** START Available records **
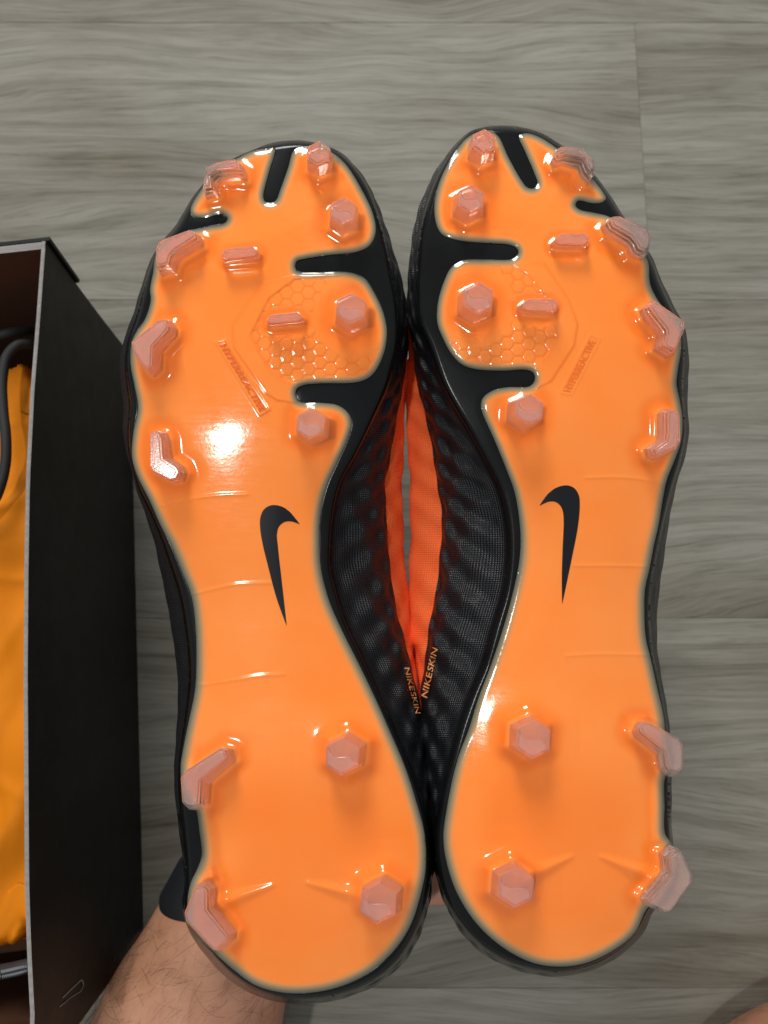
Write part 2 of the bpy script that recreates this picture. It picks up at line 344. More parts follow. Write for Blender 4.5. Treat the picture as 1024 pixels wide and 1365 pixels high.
RIGHT = dict(
 side=-1,
 plate=[(692,181),(700,202),(712,230),(716.6,245),(712,251),(703,250),(697,243),(678,210),(664,181),(654,175),(640,176),(622,184),(602,210),(586,242),(579,274),(582,300),(590,313),(610,320),
        (650,324),(678,326),(689,331),(691,337),(684,345),(650,346),(618,347),(602,356),(594,370),(584,402),(583,430),(590,450),(602,472),(616,486),(634,492),(670,494),(702,493),(711,497),(713,506),(706,515),
        (678,516),(658,520),(644,530),(641,540),(643,550),(658,584),(676,628),(686,656),(692,690),(694,720),(692,750),(683,793),(670,840),(654,888),(638,930),(625,972),(612,1006),(604,1035),
        (596,1076),(591,1116),(596,1152),(610,1192),(636,1232),(672,1264),(712,1284),(748,1288.5),(780,1284),(816,1268),(846,1244),(862,1212),(884,1190),(900,1150),(895,1124),(887,1112),(886,1072),(886,1040),
        (893,1020),(888,990),(885,956),(876,916),(868,880),(861,850),(859,815),(860,785),(866,758),(872,726),(878,700),(884,664),(889,640),(900,612),(908,588),(910,560),(906,532),(902,512),(904,492),(908,466),
        (906,440),(884,410),(871,390),(866,374),(864,348),(846,318),(828,298),(810,288),(794,284),(772,279),(767,273),(771,267.5),(790,271),(802,270),(808,265),(804,256),(790,238),(770,216),(746,200),(722,184),(702,177.5)],
 frame=[(690,169),(662,168),(628,175),(608,195),(588,225),(572,262),(562,300),(556,345),(554,390),(557,430),(570,462),(588,513),(604,544),(625,579),(646,618),(662,650),(671,681),(675,713),(675,748),
        (670,787),(657,832),(641,888),(628,919),(612,964),(601,1004),(592,1040),(584,1080),(580,1116),(582,1152),(592,1192),(612,1230),(642,1262),(680,1284),(716,1294),(752,1296),(790,1287),(826,1267),
        (852,1243),(868,1214),(890,1188),(898,1150),(894,1116),(893,1080),(893,1040),(892,1000),(889,964),(883,928),(876,895),(870,865),(867,830),(867,800),(870,770),(876,740),(882,710),(890,675),(898,645),
        (908,612),(914,580),(913,555),(911,530),(911,505),(913,470),(910,440),(894,406),(881,378),(868,345),(848,312),(830,288),(812,260),(794,236),(770,210),(746,192),(718,176)],
 toe_i=0,
 med_black=[(170,0),(262,8),(310,9),(350,10),(406,11),(440,14),(470,22),(494,27),(547,40),(592,57),(645,78),(697,85),(740,89),(793,89),(840,83),(867,80),(898,74),(925,65),(960,51),(1000,38),(1040,26),(1080,13),(1116,4),(1320,2)],
 med_knit=[(170,-10),(350,0),(430,12),(460,25),(513,43),(592,86),(671,121),(758,127),(819,113),(845,104),(888,87),(925,66),(946,54),(980,25),(1010,8),(1320,-16)],
 lat_black=[(170,0),(300,1),(460,4),(500,7),(560,4),(616,4),(656,4),(688,6),(739,10),(776,11),(800,11),(850,7),(880,5),(930,3),(1040,2),(1320,2)],
 hexes=[(645.5,188,17.5,.0088,1),(628,265,20,.0088,1),(638,397,22.5,.0098,1),(706,546,21.5,.0098,1),(711,986,26.5,.0105,0),(688,1184,27.5,.0105,0)],
 blades=[[(740,319),(748,311),(780,311),(786,317),(785,322),(778,326),(746,325),(741,323)],
         [(696,405),(704,398),(739,398),(745,404),(743,411),(736,415),(702,413),(697,410)]],
 chevrons=[([(741,206),(746,193.5),(777,195),(793,211),(795,224),(788,234),(781,225),(777,213),(755,208),(744,211)],.0075,1),
           ([(811,294),(816,287),(826,286),(862,301),(869,314),(868,331),(861,338),(849,333),(846,325),(840,318),(815,303)],.0075,1),
           ([(864,408),(874,399),(914,427),(915,438),(903,466),(897,470),(882,461),(887,446),(886,440),(867,416)],.0075,1),
           ([(888,549),(893,545),(904,546),(908,556),(909,587),(904,598),(880,609),(873,607),(870,598),(886,587),(888,578)],.0075,1),
           ([(851,972),(856,962),(867,962),(907,983),(913,993),(913,1025),(905,1031),(892,1030),(886,1022),(883,1002),(853,978)],.0085,0),
           ([(889,1142),(901,1132),(911,1136),(925,1167),(924,1177),(896,1216),(886,1218),(865,1208),(862,1201),(892,1166)],.0085,0)],
 ridges=[([(762,1142),(702,1170)],6,1.3),([(801,1142),(868,1168)],6,1.3),([(878,1030),(878,1075),(880,1118)],8,1.6)],
 arcs=[[(781,637),(820,636),(850,638),(888,646)],[(766,754),(815,754),(862,755)],[(756,874),(800,872),(866,873)]],
 hexin=[(680,350),(705,366),(728,396),(738,420),(742,450),(730,474),(712,490),(634,490),(616,484),(602,470),(590,448),(586,430),(588,402),(598,370),(618,350)],
 hexout=[(680,350),(726,352),(758,400),(770,432),(766,460),(735,508),(716,518),(712,490),(634,490),(616,484),(602,470),(590,448),(586,430),(588,402),(598,370),(618,350)],
 clear=(634,408,52,56), hexfaint=[(640,290),(720,260),(720,320),(650,320)],
 badge=[(747,523),(762,526),(800,452),(787,446)], badge_dir=1, letter_gain=.45,
 swoosh=[(719,674.5),(730,659),(742,650),(756,647),(766,651),(772,661),(773,676),(770.5,702),(762,746),(749.5,806),(749,770),(750,735),(751.5,696),(750.5,682),(747,674),(740,669),(731,669)],
 lean_hex={4: (-8, -4), 5: (-8, -8)}, lean_chev={4: (-9, 3), 5: (-10, -6)},
 word=((565.5,929),(580.0,864),8.0), group='pair of football boots held sole up')

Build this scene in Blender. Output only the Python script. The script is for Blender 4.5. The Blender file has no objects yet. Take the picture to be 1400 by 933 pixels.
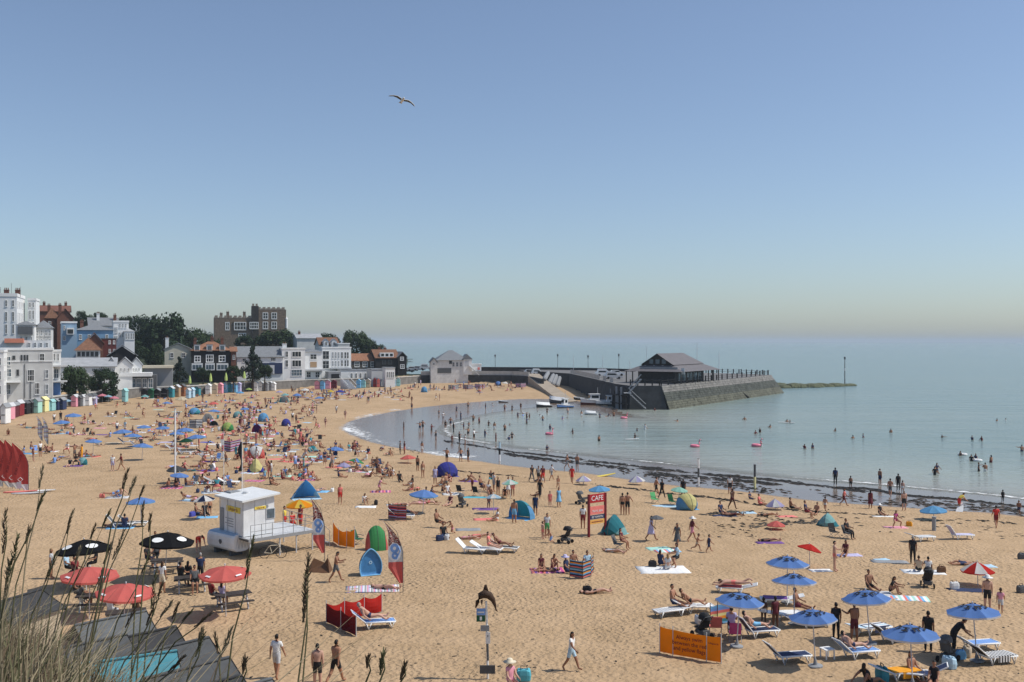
import bpy, bmesh, math, random
import numpy as np
from mathutils import Vector, Matrix, noise

R = math.radians
rnd = random.Random(7)
SC = bpy.context.scene
COLL = SC.collection

# ------------------------------------------------------------------ camera, sky, sun, exposure
F, CX, CY, HC = 1360.0, 700.0, 467.0, 15.0        # focal length (photo pixels), principal point, eye height over the sea
cam_data = bpy.data.cameras.new('camera')
cam_data.sensor_width = 36.0
cam_data.lens = 36.0 * F / 1400.0
cam_data.clip_start = 0.1
cam_data.clip_end = 40000.0
cam = bpy.data.objects.new('camera', cam_data)
cam.location = (0, 0, HC)
cam.rotation_euler = (R(90), 0, 0)
COLL.objects.link(cam)
SC.camera = cam

SUN_EL, SUN_AZ = 53.0, 91.0                        # azimuth clockwise from straight ahead (+Y): the sun stands to the right
world = bpy.data.worlds.new('World')
SC.world = world
world.use_nodes = True
wn = world.node_tree
wn.nodes.clear()
w_out = wn.nodes.new('ShaderNodeOutputWorld')
w_bg = wn.nodes.new('ShaderNodeBackground')
w_sky = wn.nodes.new('ShaderNodeTexSky')
w_sky.sky_type = 'NISHITA'
w_sky.sun_disc = False
w_sky.sun_elevation = R(SUN_EL)
w_sky.sun_rotation = R(SUN_AZ)
w_sky.altitude = 10.0
w_sky.air_density = 1.0
w_sky.dust_density = 0.8
w_sky.ozone_density = 2.0
w_bg.inputs['Strength'].default_value = 0.108
w_tint = wn.nodes.new('ShaderNodeVectorMath'); w_tint.operation = 'MULTIPLY'; w_tint.inputs[1].default_value = (.90, 1.0, 1.12)   # the print's slightly faded white balance
wn.links.new(w_sky.outputs[0], w_tint.inputs[0]); w_hsv = wn.nodes.new('ShaderNodeHueSaturation'); w_hsv.inputs['Saturation'].default_value = .88; wn.links.new(w_tint.outputs[0], w_hsv.inputs['Color']); wn.links.new(w_hsv.outputs[0], w_bg.inputs['Color'])
wn.links.new(w_bg.outputs[0], w_out.inputs['Surface'])

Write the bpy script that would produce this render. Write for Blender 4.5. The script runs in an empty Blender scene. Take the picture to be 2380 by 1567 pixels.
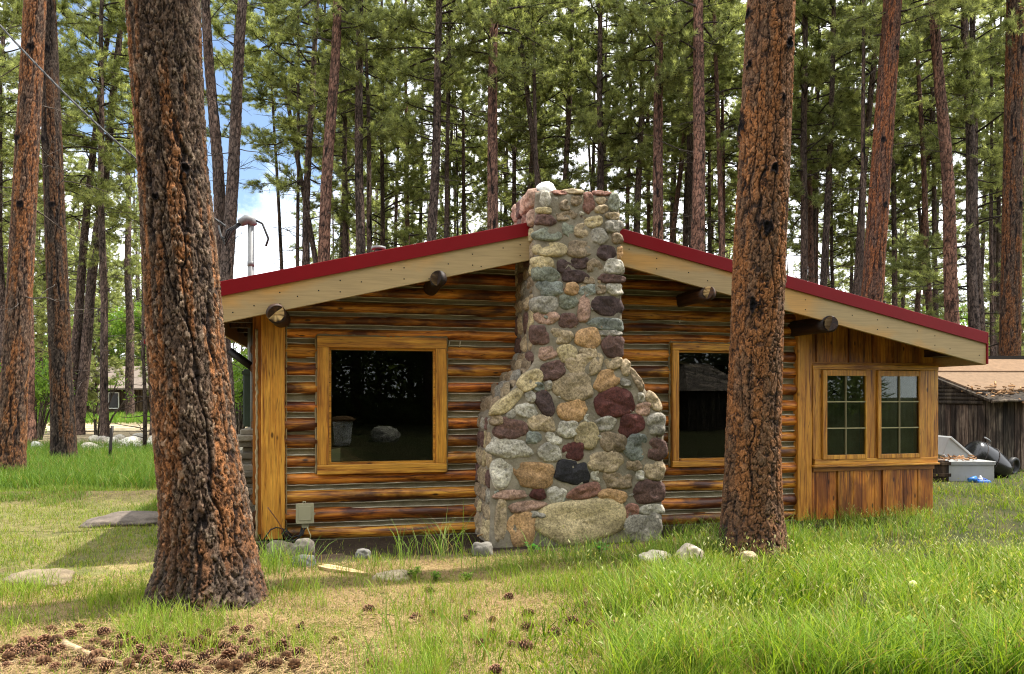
import bpy, math, random
import numpy as np
from mathutils import Vector, Matrix, noise as mnoise
random.seed(7)
RS = np.random.RandomState(11)
scene = bpy.context.scene
COL = scene.collection
PI = math.pi
# ------------------------------------------------------------------ camera numbers (photograph read on a 2380 px wide grid)
F = 1720.0; CX = 1190.0; HY = 925.0; EYE = 1.48
def gp(px, py, z=0.0):
    Y = (EYE - z) * F / (py - HY)
    return ((px - CX) / F * Y, Y)
def at(px, py, Y):
    return ((px - CX) / F * Y, Y, EYE + (HY - py) / F * Y)
# cabin frame: s along the gable wall, t into the house, z up
YAW = math.radians(12.8); CA, SA = math.cos(YAW), math.sin(YAW)
P0 = (-2.585, 7.6)
def wp(px, py, t=0.0):
    r = (px - CX) / F
    s = (r * (P0[1] + t * CA) - P0[0] + t * SA) / (CA - r * SA)
    Y = P0[1] + s * SA + t * CA
    return s, EYE + (HY - py) / F * Y
def cab(s, t, z=0.0):
    return (P0[0] + s * CA - t * SA, P0[1] + s * SA + t * CA, z)
# ------------------------------------------------------------------ materials
def nodes_of(name):
    m = bpy.data.materials.new(name); m.use_nodes = True
    nt = m.node_tree; nt.nodes.clear()
    out = nt.nodes.new('ShaderNodeOutputMaterial')
    b = nt.nodes.new('ShaderNodeBsdfPrincipled')
    nt.links.new(b.outputs[0], out.inputs[0])
    return m, nt, b, out
class NB:
    def __init__(s, nt): s.nt = nt
    def n(s, t, **k):
        x = s.nt.nodes.new(t)
        for a, v in k.items(): setattr(x, a, v)
        return x
    def l(s, a, b): s.nt.links.new(a, b)
    def coords(s, scale=(1, 1, 1), out='Object', rot=(0, 0, 0)):
        tc = s.n('ShaderNodeTexCoord'); mp = s.n('ShaderNodeMapping')
        mp.inputs['Scale'].default_value = scale; mp.inputs['Rotation'].default_value = rot
        s.l(tc.outputs[out], mp.inputs[0]); return mp.outputs[0]
    def noise(s, vec, scale, detail=4, rough=0.6, dist=0.0):
        x = s.n('ShaderNodeTexNoise'); x.inputs['Scale'].default_value = scale; x.inputs['Detail'].default_value = detail
        x.inputs['Roughness'].default_value = rough; x.inputs['Distortion'].default_value = dist
        s.l(vec, x.inputs['Vector']); return x.outputs[0]
    def ramp(s, fac, stops, interp='LINEAR'):
        x = s.n('ShaderNodeValToRGB'); x.color_ramp.interpolation = interp; e = x.color_ramp.elements
        while len(e) < len(stops): e.new(0.5)
        for i, (p, c) in enumerate(stops):
            e[i].position = p
            c = (c, c, c) if isinstance(c, (int, float)) else c
            e[i].color = (c[0], c[1], c[2], 1)
        s.l(fac, x.inputs[0]); return x.outputs[0]
    def mix(s, a, b, fac, mode='MIX'):
        x = s.n('ShaderNodeMix', data_type='RGBA', blend_type=mode, clamp_factor=True)
        for sock, v in ((x.inputs[0], fac), (x.inputs[6], a), (x.inputs[7], b)):
            if isinstance(v, (int, float)): sock.default_value = v
            elif isinstance(v, tuple): sock.default_value = (v[0], v[1], v[2], 1)
            else: s.l(v, sock)
        return x.outputs[2]
    def attr(s, name='Col'):
        x = s.n('ShaderNodeAttribute'); x.attribute_name = name; return x.outputs['Color']
    def bump(s, h, bsdf, strength=0.5, dist=0.02):
        x = s.n('ShaderNodeBump'); x.inputs['Strength'].default_value = strength; x.inputs['Distance'].default_value = dist
        s.l(h, x.inputs['Height']); s.l(x.outputs[0], bsdf.inputs['Normal'])
M = {}
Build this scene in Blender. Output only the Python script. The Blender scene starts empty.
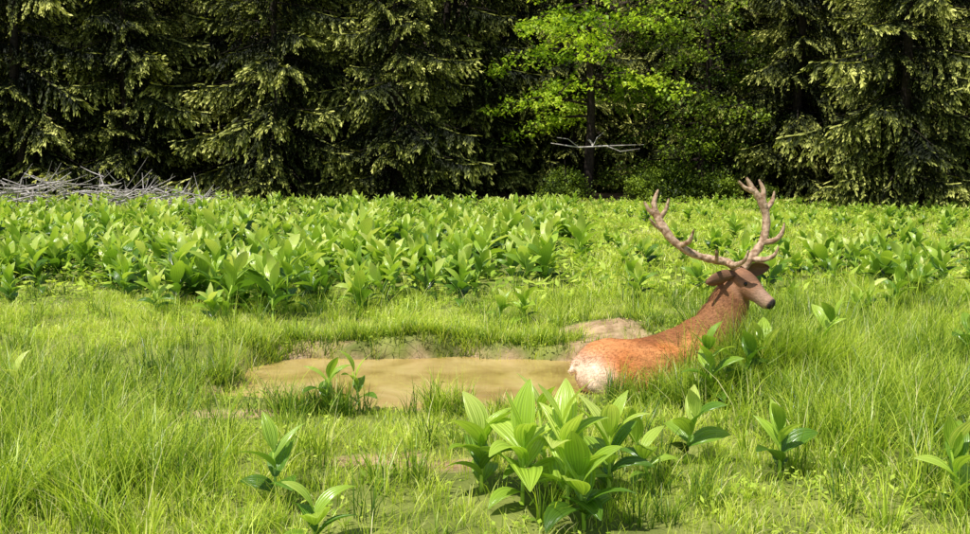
import bpy, math, random
import numpy as np
from mathutils import Vector, Euler
R = np.random.RandomState(7)
scene = bpy.context.scene
COL = scene.collection

# ------------------------------------------------------------------ helpers
class MB:
    def __init__(s):
        s.v=[]; s.f=[]; s.tint=[]; s.u=[]; s.m=[]; s.n=0
    def add(s, v, f, tint=0.5, u=0.0, m=0):
        v=np.asarray(v,float).reshape(-1,3); f=np.asarray(f,int).reshape(-1,4)
        s.v.append(v); s.f.append(f+s.n)
        s.tint.append(np.broadcast_to(np.asarray(tint,float),(len(v),)).copy())
        s.u.append(np.broadcast_to(np.asarray(u,float),(len(v),)).copy())
        s.m.append(np.full(len(f),m,int)); s.n+=len(v)
    def mesh(s,name,mats,smooth=True):
        v,f,t,u,m=(np.concatenate(s.v),np.concatenate(s.f),np.concatenate(s.tint),np.concatenate(s.u),np.concatenate(s.m))
        me=bpy.data.meshes.new(name)
        me.vertices.add(len(v)); me.vertices.foreach_set('co',v.astype(np.float32).ravel())
        me.loops.add(len(f)*4); me.loops.foreach_set('vertex_index',f.astype(np.int32).ravel())
        me.polygons.add(len(f)); me.polygons.foreach_set('loop_start',np.arange(0,len(f)*4,4,dtype=np.int32))
        me.polygons.foreach_set('loop_total',np.full(len(f),4,dtype=np.int32))
        for mt in mats: me.materials.append(mt)
        me.polygons.foreach_set('material_index',m.astype(np.int32))
        me.update(calc_edges=True)
        a=me.attributes.new('tint','FLOAT','POINT'); a.data.foreach_set('value',t.astype(np.float32))
        a=me.attributes.new('across','FLOAT','POINT'); a.data.foreach_set('value',u.astype(np.float32))
        me.polygons.foreach_set('use_smooth',np.full(len(f),smooth))
        if len(f)<200000: me.validate()
        return me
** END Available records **
**Task directions**
Skip all pictures. Output only the lines from the one containing "by 933 pixels." to the one containing "SC.camera = cam", both lines included.

**Response**
Build this scene in Blender. Output only the Python script. The script is for Blender 4.5. The Blender file has no objects yet. Take the picture to be 1400 by 933 pixels.
import bpy, bmesh, math, random
import numpy as np
from mathutils import Vector, Matrix, noise

R = math.radians
rnd = random.Random(7)
SC = bpy.context.scene
COLL = SC.collection

# ------------------------------------------------------------------ camera, sky, sun, exposure
F, CX, CY, HC = 1360.0, 700.0, 467.0, 15.0        # focal length (photo pixels), principal point, eye height over the sea
cam_data = bpy.data.cameras.new('camera')
cam_data.sensor_width = 36.0
cam_data.lens = 36.0 * F / 1400.0
cam_data.clip_start = 0.1
cam_data.clip_end = 40000.0
cam = bpy.data.objects.new('camera', cam_data)
cam.location = (0, 0, HC)
cam.rotation_euler = (R(90), 0, 0)
COLL.objects.link(cam)
SC.camera = cam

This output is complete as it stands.